In this week’s Mere Fidelity podcast Derek Rishmawy, Andrew Wilson, Matt Lee Anderson, and I discuss the doctrine of divine accommodation and its immense importance within several contemporary debates, from discussions of the Bible and science, to the morality of God’s actions in the Old and New Testaments, to the applicability of various scriptural teachings, to the dangers of certain forms of apophatic theology, to the concept of cultural relevance and contextualization. Early in the podcast, Derek reads a quotation from Herman Bavinck’s Reformed Dogmatics Vol. 2: God and Creation, which encapsulates this doctrine forcefully and succinctly:
1. All our knowledge of God is from and through God, grounded in his revelation, that is, in objective reason.
2. In order to convey the knowledge of him to his creatures, God has to come down to the level of his creatures and accommodate himself to their powers of comprehension.
3. The possibility of this condescension cannot be denied since it is given with creation, this is, with the existence of finite being.
4. Our knowledge of God is always only analogical in character, that is, shaped by analogy to what can be discerned of God in his creatures, having as its object not God in himself in his knowable [sic.] essence, but God in his revelation, his relation to us, in the things that pertain to his natural, in his habitual disposition to his creatures. Accordingly, this knowledge is only a finite image, a faint likeness and creaturely impression of the perfect knowledge that God has of himself.

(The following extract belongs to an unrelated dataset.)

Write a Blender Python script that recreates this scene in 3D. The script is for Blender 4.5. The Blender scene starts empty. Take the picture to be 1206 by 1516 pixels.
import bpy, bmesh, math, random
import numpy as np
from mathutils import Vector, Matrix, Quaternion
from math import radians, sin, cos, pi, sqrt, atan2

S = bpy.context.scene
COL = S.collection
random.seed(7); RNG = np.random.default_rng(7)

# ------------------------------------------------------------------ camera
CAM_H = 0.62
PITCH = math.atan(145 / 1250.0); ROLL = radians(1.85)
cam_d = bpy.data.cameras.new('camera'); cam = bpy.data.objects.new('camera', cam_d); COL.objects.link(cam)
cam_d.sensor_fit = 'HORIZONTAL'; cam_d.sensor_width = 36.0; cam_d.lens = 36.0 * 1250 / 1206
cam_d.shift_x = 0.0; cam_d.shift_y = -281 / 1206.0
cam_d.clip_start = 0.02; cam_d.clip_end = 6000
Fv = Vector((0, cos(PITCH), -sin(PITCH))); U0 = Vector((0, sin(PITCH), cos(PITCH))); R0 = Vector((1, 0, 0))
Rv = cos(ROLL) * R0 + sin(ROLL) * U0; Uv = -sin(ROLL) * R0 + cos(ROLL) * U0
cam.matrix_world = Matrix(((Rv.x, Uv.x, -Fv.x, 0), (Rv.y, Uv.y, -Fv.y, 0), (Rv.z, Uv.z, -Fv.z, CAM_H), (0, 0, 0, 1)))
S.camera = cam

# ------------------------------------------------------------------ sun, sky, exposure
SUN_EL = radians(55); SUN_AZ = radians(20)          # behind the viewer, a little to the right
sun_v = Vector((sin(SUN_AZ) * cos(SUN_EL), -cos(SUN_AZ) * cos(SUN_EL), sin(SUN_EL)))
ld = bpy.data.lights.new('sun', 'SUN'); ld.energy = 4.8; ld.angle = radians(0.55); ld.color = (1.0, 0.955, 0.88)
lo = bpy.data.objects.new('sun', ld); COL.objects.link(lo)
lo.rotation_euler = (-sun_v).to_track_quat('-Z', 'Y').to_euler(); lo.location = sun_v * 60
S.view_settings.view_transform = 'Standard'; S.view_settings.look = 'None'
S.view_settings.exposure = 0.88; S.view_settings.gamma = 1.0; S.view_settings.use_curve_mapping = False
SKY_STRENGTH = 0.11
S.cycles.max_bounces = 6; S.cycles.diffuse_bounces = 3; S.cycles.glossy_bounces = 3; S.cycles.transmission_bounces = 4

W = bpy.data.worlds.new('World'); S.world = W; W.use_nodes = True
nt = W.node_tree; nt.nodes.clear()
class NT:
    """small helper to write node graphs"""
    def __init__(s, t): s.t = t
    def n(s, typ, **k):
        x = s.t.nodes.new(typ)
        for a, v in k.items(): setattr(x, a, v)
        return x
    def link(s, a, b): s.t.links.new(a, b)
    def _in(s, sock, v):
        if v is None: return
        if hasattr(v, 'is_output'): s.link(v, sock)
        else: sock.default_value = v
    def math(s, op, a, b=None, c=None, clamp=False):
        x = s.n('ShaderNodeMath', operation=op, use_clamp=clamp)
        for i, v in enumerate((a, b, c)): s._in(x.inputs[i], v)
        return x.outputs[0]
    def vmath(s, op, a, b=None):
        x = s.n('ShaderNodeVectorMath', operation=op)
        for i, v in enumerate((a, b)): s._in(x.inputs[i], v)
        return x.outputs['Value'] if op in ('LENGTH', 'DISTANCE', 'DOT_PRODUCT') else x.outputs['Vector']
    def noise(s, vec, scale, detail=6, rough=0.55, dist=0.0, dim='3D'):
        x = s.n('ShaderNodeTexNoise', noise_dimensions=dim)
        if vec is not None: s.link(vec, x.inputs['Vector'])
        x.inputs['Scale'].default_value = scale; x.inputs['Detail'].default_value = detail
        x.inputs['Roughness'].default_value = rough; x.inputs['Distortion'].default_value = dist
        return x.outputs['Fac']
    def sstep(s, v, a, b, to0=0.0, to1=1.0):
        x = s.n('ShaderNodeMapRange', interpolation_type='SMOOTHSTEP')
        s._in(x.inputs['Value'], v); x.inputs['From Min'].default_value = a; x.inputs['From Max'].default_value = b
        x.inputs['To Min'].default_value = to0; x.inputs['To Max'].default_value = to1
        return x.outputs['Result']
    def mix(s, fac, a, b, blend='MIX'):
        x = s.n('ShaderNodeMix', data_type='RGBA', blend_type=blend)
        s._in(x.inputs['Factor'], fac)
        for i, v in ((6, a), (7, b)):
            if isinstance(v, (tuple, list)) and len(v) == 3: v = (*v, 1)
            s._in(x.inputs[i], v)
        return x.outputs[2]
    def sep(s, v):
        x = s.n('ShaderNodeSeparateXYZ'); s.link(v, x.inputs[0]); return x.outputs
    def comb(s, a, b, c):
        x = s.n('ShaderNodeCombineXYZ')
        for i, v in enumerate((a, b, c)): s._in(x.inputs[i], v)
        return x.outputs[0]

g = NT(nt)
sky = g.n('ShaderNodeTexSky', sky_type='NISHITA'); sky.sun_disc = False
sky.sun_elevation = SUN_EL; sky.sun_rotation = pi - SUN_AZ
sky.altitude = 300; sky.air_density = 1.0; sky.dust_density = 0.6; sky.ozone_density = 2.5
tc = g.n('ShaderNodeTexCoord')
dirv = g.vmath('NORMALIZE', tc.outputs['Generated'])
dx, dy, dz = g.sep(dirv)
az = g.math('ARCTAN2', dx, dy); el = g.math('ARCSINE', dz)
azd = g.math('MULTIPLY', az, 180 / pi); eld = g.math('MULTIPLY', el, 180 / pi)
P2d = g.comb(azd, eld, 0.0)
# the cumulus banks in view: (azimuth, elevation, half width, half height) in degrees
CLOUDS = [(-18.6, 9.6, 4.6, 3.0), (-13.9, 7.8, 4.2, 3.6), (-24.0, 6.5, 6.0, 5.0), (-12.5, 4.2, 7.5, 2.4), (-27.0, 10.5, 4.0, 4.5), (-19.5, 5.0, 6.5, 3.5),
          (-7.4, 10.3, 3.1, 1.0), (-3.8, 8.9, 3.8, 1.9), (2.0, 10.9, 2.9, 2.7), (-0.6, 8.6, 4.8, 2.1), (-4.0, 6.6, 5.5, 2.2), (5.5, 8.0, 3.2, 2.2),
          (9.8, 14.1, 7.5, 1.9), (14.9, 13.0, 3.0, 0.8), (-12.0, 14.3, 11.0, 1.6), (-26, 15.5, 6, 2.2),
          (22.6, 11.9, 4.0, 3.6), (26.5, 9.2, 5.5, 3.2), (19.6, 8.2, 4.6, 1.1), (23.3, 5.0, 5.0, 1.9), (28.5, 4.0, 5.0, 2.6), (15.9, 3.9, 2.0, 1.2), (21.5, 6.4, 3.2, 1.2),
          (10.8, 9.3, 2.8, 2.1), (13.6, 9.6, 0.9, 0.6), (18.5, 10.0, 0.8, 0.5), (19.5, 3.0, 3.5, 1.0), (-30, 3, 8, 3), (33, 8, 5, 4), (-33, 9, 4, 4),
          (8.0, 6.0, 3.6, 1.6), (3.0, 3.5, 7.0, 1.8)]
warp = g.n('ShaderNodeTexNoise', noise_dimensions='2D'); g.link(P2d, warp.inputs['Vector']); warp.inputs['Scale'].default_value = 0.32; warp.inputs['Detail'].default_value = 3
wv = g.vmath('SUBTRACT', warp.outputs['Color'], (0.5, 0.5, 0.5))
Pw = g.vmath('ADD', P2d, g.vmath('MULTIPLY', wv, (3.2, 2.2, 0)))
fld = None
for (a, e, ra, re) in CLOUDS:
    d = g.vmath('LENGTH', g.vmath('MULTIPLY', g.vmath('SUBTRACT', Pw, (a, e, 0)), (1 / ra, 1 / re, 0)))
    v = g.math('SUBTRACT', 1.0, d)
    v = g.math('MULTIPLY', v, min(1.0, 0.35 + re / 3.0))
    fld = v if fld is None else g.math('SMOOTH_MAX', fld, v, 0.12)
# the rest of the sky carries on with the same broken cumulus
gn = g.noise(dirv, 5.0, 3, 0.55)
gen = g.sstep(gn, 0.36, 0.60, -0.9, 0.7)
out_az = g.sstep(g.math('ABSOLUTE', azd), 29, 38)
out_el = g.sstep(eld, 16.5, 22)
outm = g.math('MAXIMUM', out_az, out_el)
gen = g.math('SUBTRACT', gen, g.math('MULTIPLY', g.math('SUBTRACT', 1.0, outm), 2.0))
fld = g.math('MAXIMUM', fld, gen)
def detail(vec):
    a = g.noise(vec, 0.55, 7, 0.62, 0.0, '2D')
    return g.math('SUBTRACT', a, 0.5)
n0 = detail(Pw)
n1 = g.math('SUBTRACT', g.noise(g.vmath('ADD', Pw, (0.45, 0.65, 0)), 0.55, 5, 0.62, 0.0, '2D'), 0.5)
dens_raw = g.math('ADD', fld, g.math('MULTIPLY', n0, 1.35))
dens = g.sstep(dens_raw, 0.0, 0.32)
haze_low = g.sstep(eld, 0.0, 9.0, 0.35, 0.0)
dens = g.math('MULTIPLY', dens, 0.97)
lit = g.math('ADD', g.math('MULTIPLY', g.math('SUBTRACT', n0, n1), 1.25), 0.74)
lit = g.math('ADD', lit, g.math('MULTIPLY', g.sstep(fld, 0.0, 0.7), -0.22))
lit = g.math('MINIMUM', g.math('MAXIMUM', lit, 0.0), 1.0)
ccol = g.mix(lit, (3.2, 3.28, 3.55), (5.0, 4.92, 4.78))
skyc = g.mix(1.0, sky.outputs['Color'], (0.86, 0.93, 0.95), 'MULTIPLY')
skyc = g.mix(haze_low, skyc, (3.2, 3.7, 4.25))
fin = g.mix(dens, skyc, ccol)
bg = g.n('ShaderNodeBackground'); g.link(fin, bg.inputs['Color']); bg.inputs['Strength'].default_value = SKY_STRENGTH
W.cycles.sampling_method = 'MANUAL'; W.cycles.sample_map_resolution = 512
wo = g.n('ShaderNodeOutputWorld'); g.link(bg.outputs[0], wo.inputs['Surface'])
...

5. Finally, our knowledge of God is nevertheless true, pure, and trustworthy because it has for its foundation God’s self-consciousness, its archetype, and his self-revelation in the cosmos.
Hope that you enjoy the podcast and, as usual, leave your comments beneath this post or, even better, beneath the post on Mere Orthodoxy. We’ll do our best to answer any questions or engage with any thoughts that you might have.
“His knowable essence…”
Uh oh. The Cappodcians just felt a disturbance in the force.
Good catch! I copied and pasted it from elsewhere and had forgotten about that. The error is in the original (translated) text.
There’s been a good mix topics so far. Enjoying it. I haven’t listened to this one yet but would you say that analogy is necessary for accomodation?
Short answer: yes. 🙂
lol, that is a short answer. I’m trying to think of accomodation that doesn’t depend on analogy – not going very well…
I’d love to hear your thoughts if you come up with any ideas.
On the necessity of analogy for accommodation, one other possibility is simplification (a simplification might use analogy but it needn’t use it) . So by analogy (hoho), we begin a new subject by being taught the basics and then gradually introduce complexity. It’s hard to think how this would apply to revelation. Another issue here would be the reason(s) for accommodation; analogical knowledge is typically grounded in the ontological distinction between creator/creature but simplification wouldn’t be. In principle it seems we could understand in a complex way what is presently known in a simple way.
You wrote: “creation, this is, with the existence of finite being” — I’m not sure whether you’d advance the idea that being can be infinite; is not being determinacy, and so finitude? I’m not sure what else being would be other than determinacy at some level.